There is more turmoil for the airline industry today after British Airways (BA) continues to slash costs by wielding the axe on 1,700 cabin crew members and a two-year pay freeze.

The airline admitted during the summer it was fighting to survive and has since been looking at ways to cut costs.

BA, like many others, is struggling to stay afloat during the global economic downturn which has led to a slump in demand. Many airlines have been forced out of business as fewer people are travelling by air.

The airline has been in lengthy discussions with unions and staff about cutting costs for many months.

In June this year, the airline announced a pre-tax loss of £401 million for the 12 months to the end of March, compared with profits of £922 million the previous year. The loss was the biggest since the company was privatised in 1987.

In a statement today, the airline said: “Revenues are down, so we must reduce costs and restore profitability. Thousands of staff across the airline have already made contributions to the cost reduction programme.”

“Without changes, we will continue to lose more money with every month that passes.
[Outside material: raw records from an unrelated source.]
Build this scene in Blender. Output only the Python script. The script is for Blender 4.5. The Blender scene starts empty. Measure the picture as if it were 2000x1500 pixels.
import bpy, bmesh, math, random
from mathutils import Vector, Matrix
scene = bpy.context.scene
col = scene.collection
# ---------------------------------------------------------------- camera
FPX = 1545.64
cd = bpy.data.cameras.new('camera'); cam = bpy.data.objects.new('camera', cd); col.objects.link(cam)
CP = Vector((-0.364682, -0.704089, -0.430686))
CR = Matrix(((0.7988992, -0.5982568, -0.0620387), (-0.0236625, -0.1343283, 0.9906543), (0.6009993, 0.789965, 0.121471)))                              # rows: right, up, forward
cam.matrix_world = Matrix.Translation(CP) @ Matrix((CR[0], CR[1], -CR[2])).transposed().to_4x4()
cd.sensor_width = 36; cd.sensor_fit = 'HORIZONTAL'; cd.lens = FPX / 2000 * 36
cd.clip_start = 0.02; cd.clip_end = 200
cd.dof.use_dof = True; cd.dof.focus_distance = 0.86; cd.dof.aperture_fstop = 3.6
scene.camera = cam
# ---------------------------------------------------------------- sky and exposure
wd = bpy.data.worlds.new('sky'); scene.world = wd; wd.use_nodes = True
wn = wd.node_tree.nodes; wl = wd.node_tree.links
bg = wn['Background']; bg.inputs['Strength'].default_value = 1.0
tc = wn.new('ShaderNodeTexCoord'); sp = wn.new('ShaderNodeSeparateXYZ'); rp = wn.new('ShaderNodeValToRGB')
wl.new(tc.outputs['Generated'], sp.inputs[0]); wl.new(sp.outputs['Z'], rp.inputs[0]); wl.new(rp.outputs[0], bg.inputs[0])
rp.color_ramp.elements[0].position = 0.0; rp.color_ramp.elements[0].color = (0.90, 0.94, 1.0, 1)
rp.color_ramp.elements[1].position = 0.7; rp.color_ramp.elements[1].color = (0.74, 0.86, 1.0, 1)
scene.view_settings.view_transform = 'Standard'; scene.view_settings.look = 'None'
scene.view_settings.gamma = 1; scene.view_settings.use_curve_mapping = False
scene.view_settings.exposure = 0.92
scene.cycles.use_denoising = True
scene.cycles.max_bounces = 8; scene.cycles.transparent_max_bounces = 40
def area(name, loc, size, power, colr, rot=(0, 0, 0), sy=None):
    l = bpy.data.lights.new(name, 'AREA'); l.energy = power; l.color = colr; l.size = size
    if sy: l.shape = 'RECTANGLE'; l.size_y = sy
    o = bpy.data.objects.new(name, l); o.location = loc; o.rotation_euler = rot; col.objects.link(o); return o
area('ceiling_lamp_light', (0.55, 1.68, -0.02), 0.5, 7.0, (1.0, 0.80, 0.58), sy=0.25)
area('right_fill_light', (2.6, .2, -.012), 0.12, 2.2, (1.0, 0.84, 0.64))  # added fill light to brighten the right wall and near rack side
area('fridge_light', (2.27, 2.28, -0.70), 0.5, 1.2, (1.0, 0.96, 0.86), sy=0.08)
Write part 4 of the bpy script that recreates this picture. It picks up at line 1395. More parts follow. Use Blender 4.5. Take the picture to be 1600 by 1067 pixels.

It is essential we make ourselves more efficient if we are to ensure our long-term survival,” BA added.

However, the move was criticised by the Unite union who warned that there will be more job losses to come.

As devastation sweeps across the industry, it was announced last month that Japan Airlines had asked the Government for public funds to strengthen its capital base and save it from collapse.

The news came just a week after the loss-making carrier announced plans to cut its operating schedule and reduce headcount by almost 7,000.

In the same week, it was announced that Russian airline Aeroflot would reduce headcount by 13% - around 2,000 jobs in the next six months.

The airline, which is 51% government owned, said profits had dived amid higher fuel prices and losses at its cargo operations, which declared bankruptcy in June.

In July, Aeroflot announced that its profits for the full 2008 year had plunged by 88% compared to a year ago.

In a further blow to the industry, the International Air Transport Association recently raised its forecast for losses across the whole industry to £6.9 billion ($11 billion).

Finally, returning to BA, the airline is expected to announce a hefty loss for the second consecutive year.